_DATA EXTRACT_
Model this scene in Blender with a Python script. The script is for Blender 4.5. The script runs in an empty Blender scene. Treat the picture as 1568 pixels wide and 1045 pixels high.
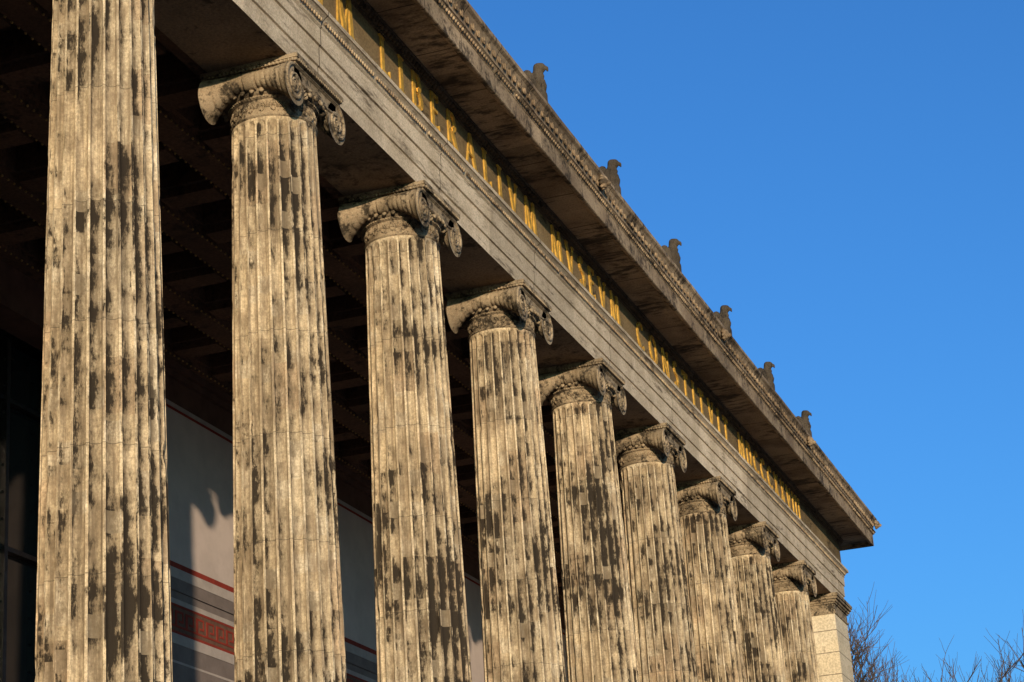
import bpy, bmesh, math, random
from mathutils import Vector, Matrix, noise, Euler
random.seed(7)
C=bpy.context; S=4.5; ZB=3.0; ZN=13.95; ZA=14.66
XR=36.5; XL=-50.0; XC=-6.75
# ---------------------------------------------------------------- helpers
def link(ob,parent=None):
    C.scene.collection.objects.link(ob)
    if parent: ob.parent=parent
    return ob
def empty(name,loc=(0,0,0)):
    e=bpy.data.objects.new(name,None); e.location=loc; e.empty_display_size=.5; return link(e)
def mesh_ob(name,verts,faces,mat=None,parent=None,smooth=False,sharp=None):
    me=bpy.data.meshes.new(name); me.from_pydata(verts,[],faces); me.update()
    if mat: me.materials.append(mat)
    if smooth:
        me.polygons.foreach_set("use_smooth",[True]*len(me.polygons))
        if sharp: me.set_sharp_from_angle(angle=math.radians(sharp))
    return link(bpy.data.objects.new(name,me),parent)
class Geo:
    def __init__(s): s.v=[]; s.f=[]
    def box(s,x0,x1,y0,y1,z0,z1):
        b=len(s.v)
        s.v+=[(x0,y0,z0),(x1,y0,z0),(x1,y1,z0),(x0,y1,z0),(x0,y0,z1),(x1,y0,z1),(x1,y1,z1),(x0,y1,z1)]
        s.f+=[tuple(b+i for i in q) for q in ((0,3,2,1),(4,5,6,7),(0,1,5,4),(1,2,6,5),(2,3,7,6),(3,0,4,7))]
    def ell(s,c,r,nu=8,nv=5,M=None):
        b=len(s.v); c=Vector(c)
        def P(p):
            p=Vector((p[0]*r[0],p[1]*r[1],p[2]*r[2]))
            if M: p=M@p
            return tuple(c+p)
        s.v.append(P((0,0,1)))
        for j in range(1,nv):
            a=math.pi*j/nv
            for i in range(nu):
                t=2*math.pi*i/nu; s.v.append(P((math.sin(a)*math.cos(t),math.sin(a)*math.sin(t),math.cos(a))))
        s.v.append(P((0,0,-1))); e=len(s.v)-1
        for i in range(nu):
            s.f.append((b,b+1+i,b+1+(i+1)%nu)); o=b+1+(nv-2)*nu
            s.f.append((e,o+(i+1)%nu,o+i))
        for j in range(nv-2):
            for i in range(nu):
                o=b+1+j*nu; k=(i+1)%nu
                s.f.append((o+i,o+nu+i,o+nu+k,o+k))
    def rev(s,prof,n,axis='Z',c=(0,0,0)):
        b=len(s.v)
        for (r,h,*o) in prof:
            o=o[0] if o else 0
            for i in range(n):
                t=2*math.pi*i/n
                if axis=='Z': s.v.append((c[0]+r*math.cos(t),c[1]+r*math.sin(t),c[2]+h))
                else: s.v.append((c[0]+r*math.cos(t),c[1]+h,c[2]+r*math.sin(t)+o))
        for j in range(len(prof)-1):
            for i in range(n):
                k=(i+1)%n; o=b+j*n
                q=(o+i,o+k,o+n+k,o+n+i)
                s.f.append(q if axis=='Z' else q[::-1])
        s.f.append(tuple(b+i for i in range(n))[::-1]); o=b+(len(prof)-1)*n
        s.f.append(tuple(o+i for i in range(n)))
    def tube(s,pts,rad,n=6):
        b=len(s.v); m=len(pts)
        for j,p in enumerate(pts):
            p=Vector(p); d=(Vector(pts[min(j+1,m-1)])-Vector(pts[max(j-1,0)])).normalized()
            u=d.orthogonal().normalized() if abs(d.y)>.9 else d.cross(Vector((0,1,0))).normalized(); w=d.cross(u)
            r=rad(j/(m-1)) if callable(rad) else rad
            for i in range(n):
                t=2*math.pi*i/n; s.v.append(tuple(p+u*r*math.cos(t)+w*r*math.sin(t)))
        for j in range(m-1):
            for i in range(n):
                k=(i+1)%n; s.f.append((b+j*n+i,b+j*n+k,b+(j+1)*n+k,b+(j+1)*n+i))
    def ob(s,name,mat,parent=None,smooth=False,sharp=None):
        return mesh_ob(name,s.v,s.f,mat,parent,smooth,sharp)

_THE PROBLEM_
Quote the material exactly. Pictures stay out.

_OUTPUT OF THE EXERCISE_
Model this scene in Blender with a Python script. The script is for Blender 4.5. The script runs in an empty Blender scene. Treat the picture as 1568 pixels wide and 1045 pixels high.
import bpy, bmesh, math, random
from mathutils import Vector, Matrix, noise, Euler
random.seed(7)
C=bpy.context; S=4.5; ZB=3.0; ZN=13.95; ZA=14.66
XR=36.5; XL=-50.0; XC=-6.75
# ---------------------------------------------------------------- helpers
def link(ob,parent=None):
    C.scene.collection.objects.link(ob)
    if parent: ob.parent=parent
    return ob
def empty(name,loc=(0,0,0)):
    e=bpy.data.objects.new(name,None); e.location=loc; e.empty_display_size=.5; return link(e)
def mesh_ob(name,verts,faces,mat=None,parent=None,smooth=False,sharp=None):
    me=bpy.data.meshes.new(name); me.from_pydata(verts,[],faces); me.update()
    if mat: me.materials.append(mat)
    if smooth:
        me.polygons.foreach_set("use_smooth",[True]*len(me.polygons))
        if sharp: me.set_sharp_from_angle(angle=math.radians(sharp))
    return link(bpy.data.objects.new(name,me),parent)
class Geo:
    def __init__(s): s.v=[]; s.f=[]
    def box(s,x0,x1,y0,y1,z0,z1):
        b=len(s.v)
        s.v+=[(x0,y0,z0),(x1,y0,z0),(x1,y1,z0),(x0,y1,z0),(x0,y0,z1),(x1,y0,z1),(x1,y1,z1),(x0,y1,z1)]
        s.f+=[tuple(b+i for i in q) for q in ((0,3,2,1),(4,5,6,7),(0,1,5,4),(1,2,6,5),(2,3,7,6),(3,0,4,7))]
    def ell(s,c,r,nu=8,nv=5,M=None):
        b=len(s.v); c=Vector(c)
        def P(p):
            p=Vector((p[0]*r[0],p[1]*r[1],p[2]*r[2]))
            if M: p=M@p
            return tuple(c+p)
        s.v.append(P((0,0,1)))
        for j in range(1,nv):
            a=math.pi*j/nv
            for i in range(nu):
                t=2*math.pi*i/nu; s.v.append(P((math.sin(a)*math.cos(t),math.sin(a)*math.sin(t),math.cos(a))))
        s.v.append(P((0,0,-1))); e=len(s.v)-1
        for i in range(nu):
            s.f.append((b,b+1+i,b+1+(i+1)%nu)); o=b+1+(nv-2)*nu
            s.f.append((e,o+(i+1)%nu,o+i))
        for j in range(nv-2):
            for i in range(nu):
                o=b+1+j*nu; k=(i+1)%nu
                s.f.append((o+i,o+nu+i,o+nu+k,o+k))
    def rev(s,prof,n,axis='Z',c=(0,0,0)):
        b=len(s.v)
        for (r,h,*o) in prof:
            o=o[0] if o else 0
            for i in range(n):
                t=2*math.pi*i/n
                if axis=='Z': s.v.append((c[0]+r*math.cos(t),c[1]+r*math.sin(t),c[2]+h))
                else: s.v.append((c[0]+r*math.cos(t),c[1]+h,c[2]+r*math.sin(t)+o))
        for j in range(len(prof)-1):
            for i in range(n):
                k=(i+1)%n; o=b+j*n
                q=(o+i,o+k,o+n+k,o+n+i)
                s.f.append(q if axis=='Z' else q[::-1])
        s.f.append(tuple(b+i for i in range(n))[::-1]); o=b+(len(prof)-1)*n
        s.f.append(tuple(o+i for i in range(n)))
    def tube(s,pts,rad,n=6):
        b=len(s.v); m=len(pts)
        for j,p in enumerate(pts):
            p=Vector(p); d=(Vector(pts[min(j+1,m-1)])-Vector(pts[max(j-1,0)])).normalized()
            u=d.orthogonal().normalized() if abs(d.y)>.9 else d.cross(Vector((0,1,0))).normalized(); w=d.cross(u)
            r=rad(j/(m-1)) if callable(rad) else rad
            for i in range(n):
                t=2*math.pi*i/n; s.v.append(tuple(p+u*r*math.cos(t)+w*r*math.sin(t)))
        for j in range(m-1):
            for i in range(n):
                k=(i+1)%n; s.f.append((b+j*n+i,b+j*n+k,b+(j+1)*n+k,b+(j+1)*n+i))
    def ob(s,name,mat,parent=None,smooth=False,sharp=None):
        return mesh_ob(name,s.v,s.f,mat,parent,smooth,sharp)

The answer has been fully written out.